## Short task
Give back exactly the lines from the beginning of the listing below to the line holding "return self.add([tuple(q) for", both ends included; the pictures stay out.

## Source material

▬▬▬

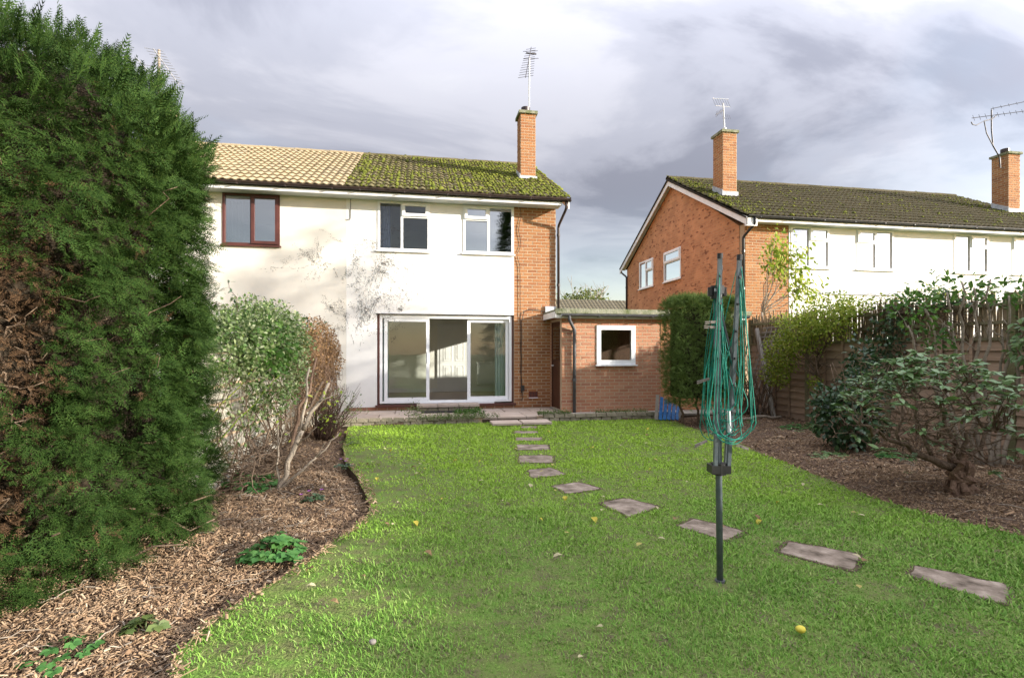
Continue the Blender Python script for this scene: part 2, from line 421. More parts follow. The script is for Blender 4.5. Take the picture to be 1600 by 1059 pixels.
class MB:
    """collects quads/tris in world coordinates, links them as one mesh object"""

    def __init__(self):
        self.v, self.f, self.key = [], [], None

    def add(self, vs, fs):
        o = len(self.v)
        self.v.extend(vs)
        self.f.extend([tuple(i + o for i in f) for f in fs])
        return self

    def box(self, x0, x1, y0, y1, z0, z1):
        v = [(x0, y0, z0), (x1, y0, z0), (x1, y1, z0), (x0, y1, z0), (x0, y0, z1), (x1, y0, z1), (x1, y1, z1), (x0, y1, z1)]
        return self.add(v, [(0, 3, 2, 1), (4, 5, 6, 7), (0, 1, 5, 4), (1, 2, 6, 5), (2, 3, 7, 6), (3, 0, 4, 7)])

    def obox(self, M, sx, sy, sz):
        v = [M @ Vector((a * sx / 2, b * sy / 2, c * sz / 2)) for a, b, c in
             ((-1, -1, -1), (1, -1, -1), (1, 1, -1), (-1, 1, -1), (-1, -1, 1), (1, -1, 1), (1, 1, 1), (-1, 1, 1))]
        return self.add([tuple(q) for q in v], [(0, 3, 2, 1), (4, 5, 6, 7), (0, 1, 5, 4), (1, 2, 6, 5), (2, 3, 7, 6), (3, 0, 4, 7)])

    def bar(self, a, b, w, h, up=(0, 0, 1)):
        a, b = Vector(a), Vector(b)
        d = b - a
        y = d.normalized()
        u = Vector(up)
        if abs(y.dot(u)) > 0.99:
            u = Vector((1, 0, 0))
        x = y.cross(u).normalized()
        z = x.cross(y)
        M = Matrix((x, y, z)).transposed().to_4x4()
        M.translation = (a + b) / 2
        return self.obox(M, w, d.length, h)

    def tube(self, pts, rad, n=6, cap=True):
        pts = [Vector(p) for p in pts]
        if not hasattr(rad, '__len__'):
            rad = [rad] * len(pts)
        o = len(self.v)
        prev = None
        for i, p in enumerate(pts):
            d = (pts[min(i + 1, len(pts) - 1)] - pts[max(i - 1, 0)])
            d = d.normalized() if d.length > 1e-9 else Vector((0, 0, 1))
            if prev is None:
                u = Vector((0, 0, 1)) if abs(d.z) < 0.9 else Vector((1, 0, 0))
            else:
                u = prev
            x = (u - d * u.dot(d))
            x = x.normalized() if x.length > 1e-6 else d.orthogonal().normalized()
            prev = x
            y = d.cross(x)
            for k in range(n):
                a = 2 * math.pi * k / n
                self.v.append(tuple(p + (x * math.cos(a) + y * math.sin(a)) * rad[i]))
        for i in range(len(pts) - 1):
            for k in range(n):
                a, b = o + i * n + k, o + i * n + (k + 1) % n
                self.f.append((a, b, b + n, a + n))
        if cap:
            self.f.append(tuple(o + k for k in range(n))[::-1])
            e = o + (len(pts) - 1) * n
            self.f.append(tuple(e + k for k in range(n)))
        return self

    def disc(self, c, r, z0, z1, n=16, r1=None):
        return self.tube([(c[0], c[1], z0), (c[0], c[1], z1)], [r, r if r1 is None else r1], n)

    def prism(self, poly, axis, a, b):
        """poly of 2-D points extruded along axis 'x', 'y' or 'z' between a and b"""
        def P(p, t):
            return {'x': (t, p[0], p[1]), 'y': (p[0], t, p[1]), 'z': (p[0], p[1], t)}[axis]
        n = len(poly)
        v = [P(p, a) for p in poly] + [P(p, b) for p in poly]
        f = [tuple(range(n))[::-1], tuple(range(n, 2 * n))] + [(i, (i + 1) % n, n + (i + 1) % n, n + i) for i in range(n)]
        return self.add(v, f)

    def mesh(self, name, mat, smooth=False):
        me = bpy.data.meshes.new(name)
        me.from_pydata(self.v, [], self.f)
        me.materials.append(MATS[mat])
        if smooth:
            me.polygons.foreach_set("use_smooth", [True] * len(me.polygons))
        me.update()
        return me

    def build(self, name, mat, parent=None, smooth=False, **props):
        return link(name, self.mesh(name, mat, smooth), parent, **props)


def link(name, me, parent=None, M=None, **props):
    """a world-coordinate mesh under its parent (parts: child of the root Empty; sub-parts: child of a part)"""
    o = bpy.data.objects.new(name, me)
    COL.objects.link(o)
    M = M or Matrix.Identity(4)
    if parent is not None:
        o.parent = parent
        if parent.parent is None:
            M = Matrix.Translation(-parent.location) @ M
    o.matrix_local = M
    for k, v in props.items():
        o[k] = v
    return o


def thing(name, loc, label, category, group=None):
    o = bpy.data.objects.new(name, None)
    o.empty_display_size = 0.2
    COL.objects.link(o)
    o.location = loc
    o["label"] = label
    o["category"] = category
    if group:
        o["group"] = group
    return o


def tag(o, label, category, group=None):
    o["label"] = label
    o["category"] = category
    if group:
        o["group"] = group
    return o


def np_mesh(name, V, F, mat, smooth=False):
    """fast mesh from numpy: V (n,3), F (m,k) all faces the same size"""
    V = np.ascontiguousarray(V, dtype=np.float32)
    F = np.ascontiguousarray(F, dtype=np.int32)
    me = bpy.data.meshes.new(name)
    me.vertices.add(len(V))
    me.vertices.foreach_set("co", V.ravel())
    me.loops.add(F.size)
    me.loops.foreach_set("vertex_index", F.ravel())
    me.polygons.add(len(F))
    me.polygons.foreach_set("loop_start", np.arange(0, F.size, F.shape[1], dtype=np.int32))
    me.polygons.foreach_set("loop_total", np.full(len(F), F.shape[1], dtype=np.int32))
    me.update(calc_edges=True)
    if smooth:
        me.polygons.foreach_set("use_smooth", np.ones(len(F), dtype=bool))
    me.materials.append(MATS[mat])
    return me


def nrm(a):
    return a / np.maximum(np.linalg.norm(a, axis=-1, keepdims=True), 1e-9)


def scatter(T, F, pos, d, up, scale, wide=None):
    """copies of the template (leaf axis +Y, face normal +Z) placed at pos along d, facing up"""
    T = np.asarray(T, float); F = np.asarray(F)
    y = nrm(d)
    z = nrm(up - (up * y).sum(1, keepdims=True) * y)
    x = np.cross(y, z)
    s = np.asarray(scale, float).reshape(-1, 1, 1) * np.ones((len(pos), 1, 1))
    w = 1.0 if wide is None else np.asarray(wide).reshape(-1, 1, 1)
    P = T[None, :, 0:1] * x[:, None] * w + T[None, :, 1:2] * y[:, None] + T[None, :, 2:3] * z[:, None]
    V = pos[:, None] + P * s
    n = len(T)
    FF = F[None] + (np.arange(len(pos)) * n)[:, None, None]
    return V.reshape(-1, 3), FF.reshape(-1, F.shape[1])


def join_np(parts):
    V, F, o = [], [], 0
    for v, f in parts:
        V.append(v); F.append(f + o); o += len(v)
    return np.concatenate(V), np.concatenate(F)


# leaf templates (unit length along +Y)
LEAF2 = ([(0, 0, 0), (-.26, .45, .07), (0, 1, -.02), (.26, .45, .07)], [(0, 2, 1), (0, 3, 2)])
LEAF6 = ([(0, 0, 0), (-.15, .3, .03), (.15, .3, .03), (-.17, .62, .02), (.17, .62, .02), (0, .34, -.02), (0, .66, -.04), (0, 1, -.14)],
         [(0, 5, 1), (0, 2, 5), (1, 5, 6), (1, 6, 3), (5, 2, 4), (5, 4, 6), (3, 6, 7), (6, 4, 7)])


def frond_template(n=8, ang=42):
    v, f = [], []

    def leaf(b, d, l, w):
        b = np.array(b); d = np.array(d) / np.linalg.norm(d)
        s = np.array((d[1], -d[0], 0))
        o = len(v)
        v.extend([tuple(b - s * w), tuple(b + s * w), tuple(b + d * l)])
        f.extend([(o, o + 1, o + 2)])
    leaf((0, 0, 0), (0, 1, 0), 1.0, 0.020)
    for i in range(n):
        t = 0.10 + 0.82 * i / (n - 1)
        l = 0.44 * (1 - t) ** 0.75 + 0.06
        for s in (-1, 1):
            a = math.radians(ang + 6 * (i % 2))
            leaf((0, t, 0), (s * math.sin(a), math.cos(a), 0.18), l, 0.030)
            if i < n - 3:
                bx, by = s * math.sin(a) * l * .45, t + math.cos(a) * l * .45
                leaf((bx, by, .04), (s * math.sin(a + .75), math.cos(a + .75), 0.1), l * .46, 0.026)
                leaf((bx, by, .04), (s * math.sin(a - .75), math.cos(a - .75), 0.1), l * .46, 0.026)
    return np.array(v), np.array(f)


FROND = frond_template()
FROND_S = frond_template(5, 40)


def runit(n):
    return nrm(RNG.normal(size=(n, 3)))


def in_poly(P, poly):
    x, y = P[:, 0], P[:, 1]
    c = np.zeros(len(P), bool)
    j = len(poly) - 1
    for i in range(len(poly)):
        xi, yi = poly[i]; xj, yj = poly[j]
        with np.errstate(divide='ignore', invalid='ignore'):
            k = ((yi > y) != (yj > y)) & (x < (xj - xi) * (y - yi) / (yj - yi + 1e-12) + xi)
        c ^= k
        j = i
    return c


def dist_line(P, line):
    d = np.full(len(P), 1e9)
    for (a, b) in zip(line[:-1], line[1:]):
        a, b = np.array(a), np.array(b)
        t = np.clip(((P - a) @ (b - a)) / ((b - a) @ (b - a)), 0, 1)
        d = np.minimum(d, np.linalg.norm(P - (a + t[:, None] * (b - a)), axis=1))
    return d


def vnoise(P, s, seed=0):
    """cheap smooth noise in about -1..1"""
    r = np.random.default_rng(seed)
    o = np.zeros(len(P))
    for k in range(5):
        w = r.normal(size=P.shape[1]) * s * (1 + k * .6)
        o += np.sin(P @ w + r.uniform(0, 6.28)) / (1 + .35 * k)
    return o / 2.2


# ================================================================== THE SETTING
g = MB().add([(-300, -300, -.2), (300, -300, -.2), (300, 600, -.2), (-300, 600, -.2)], [(0, 1, 2, 3)]).build("ground", "far_ground")
g["kind"] = "structure"

EDGE_L = [(-1.32, 10.32), (-1.24, 9.2), (-1.12, 8.0), (-0.92, 6.9), (-0.68, 5.95), (-0.47, 5.2), (-0.44, 4.85), (-0.53, 4.3), (-0.70, 3.9),
          (-0.86, 3.5), (-1.0, 3.22), (-1.1, 3.0), (-1.13, 2.72), (-1.08, 2.4), (-1.05, 1.8), (-1.1, 0.5), (-1.2, -7.0)]
EDGE_R = [(5.20, 10.30), (5.14, 9.6), (5.0, 8.4), (4.92, 7.4), (4.70, 6.3), (4.56, 5.5), (4.44, 4.75), (4.36, 4.2), (4.40, 3.8),
          (4.52, 3.45), (4.72, 3.1), (5.0, 2.4), (5.2, 1.0), (5.3, -7.0)]


def smooth_line(line, n=4, jit=0.025, seed=1):
    r = random.Random(seed)
    out = []
    for (a, b) in zip(line[:-1], line[1:]):
        for k in range(n):
            t = k / n
            out.append((a[0] + (b[0] - a[0]) * t + r.uniform(-jit, jit), a[1] + (b[1] - a[1]) * t))
    out.append(line[-1])
    return out


EL, ER = smooth_line(EDGE_L, seed=2), smooth_line(EDGE_R, seed=3)
LAWN_POLY = EL + ER[::-1]

# lawn: a turf sheet with a cut soil edge
n = len(LAWN_POLY)
lv = [(x, y, 0.0) for x, y in LAWN_POLY] + [(x + (-.02 if i < len(EL) else .02), y, -.14) for i, (x, y) in enumerate(LAWN_POLY)]
lf = [(i, n + i, n + (i + 1) % n, (i + 1) % n) for i in range(n)]
import bmesh
bm = bmesh.new()
bv = [bm.verts.new(p) for p in lv]
for f in lf:
    bm.faces.new([bv[i] for i in f])
top = [bm.edges.get((bv[i], bv[(i + 1) % n])) for i in range(n)]
bmesh.ops.triangle_fill(bm, use_beauty=True, edges=top)
bmesh.ops.recalc_face_normals(bm, faces=bm.faces[:])
me = bpy.data.meshes.new("lawn")
bm.to_mesh(me); bm.free()
me.materials.append(MATS["lawn_soil"]); me.materials.append(MATS["soil"])
for p in me.polygons:
    p.material_index = 1 if abs(p.normal.z) < 0.6 else 0
o = link("lawn", me); o["kind"] = "structure"


def bed_h(P, line):
    d = dist_line(P, line)
    return -0.085 + 0.13 * (1 - np.exp(-d / 0.35)) + 0.02 * vnoise(P, 3.0, 5) + 0.01 * vnoise(P, 9.0, 6)


def bed(name, x0, x1, y0, y1, line, st=0.06):
    nx, ny = int((x1 - x0) / st), int((y1 - y0) / st)
    X, Y = np.meshgrid(np.linspace(x0, x1, nx), np.linspace(y0, y1, ny))
    P = np.stack([X.ravel(), Y.ravel()], 1)
    Z = bed_h(P, line)
    inside = in_poly(P, LAWN_POLY)
    Z = np.where(inside, -0.12, Z)
    V = np.column_stack([P, Z])
    i = (np.arange(ny - 1)[:, None] * nx + np.arange(nx - 1)[None]).ravel()
    F = np.stack([i, i + 1, i + nx + 1, i + nx], 1)
    o = link(name, np_mesh(name, V, F, "mulch_ground", True))
    o["kind"] = "structure"
    return o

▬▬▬

## The solution
Continue the Blender Python script for this scene: part 2, from line 421. More parts follow. The script is for Blender 4.5. Take the picture to be 1600 by 1059 pixels.
class MB:
    """collects quads/tris in world coordinates, links them as one mesh object"""

    def __init__(self):
        self.v, self.f, self.key = [], [], None

    def add(self, vs, fs):
        o = len(self.v)
        self.v.extend(vs)
        self.f.extend([tuple(i + o for i in f) for f in fs])
        return self

    def box(self, x0, x1, y0, y1, z0, z1):
        v = [(x0, y0, z0), (x1, y0, z0), (x1, y1, z0), (x0, y1, z0), (x0, y0, z1), (x1, y0, z1), (x1, y1, z1), (x0, y1, z1)]
        return self.add(v, [(0, 3, 2, 1), (4, 5, 6, 7), (0, 1, 5, 4), (1, 2, 6, 5), (2, 3, 7, 6), (3, 0, 4, 7)])

    def obox(self, M, sx, sy, sz):
        v = [M @ Vector((a * sx / 2, b * sy / 2, c * sz / 2)) for a, b, c in
             ((-1, -1, -1), (1, -1, -1), (1, 1, -1), (-1, 1, -1), (-1, -1, 1), (1, -1, 1), (1, 1, 1), (-1, 1, 1))]
        return self.add([tuple(q) for q in v], [(0, 3, 2, 1), (4, 5, 6, 7), (0, 1, 5, 4), (1, 2, 6, 5), (2, 3, 7, 6), (3, 0, 4, 7)])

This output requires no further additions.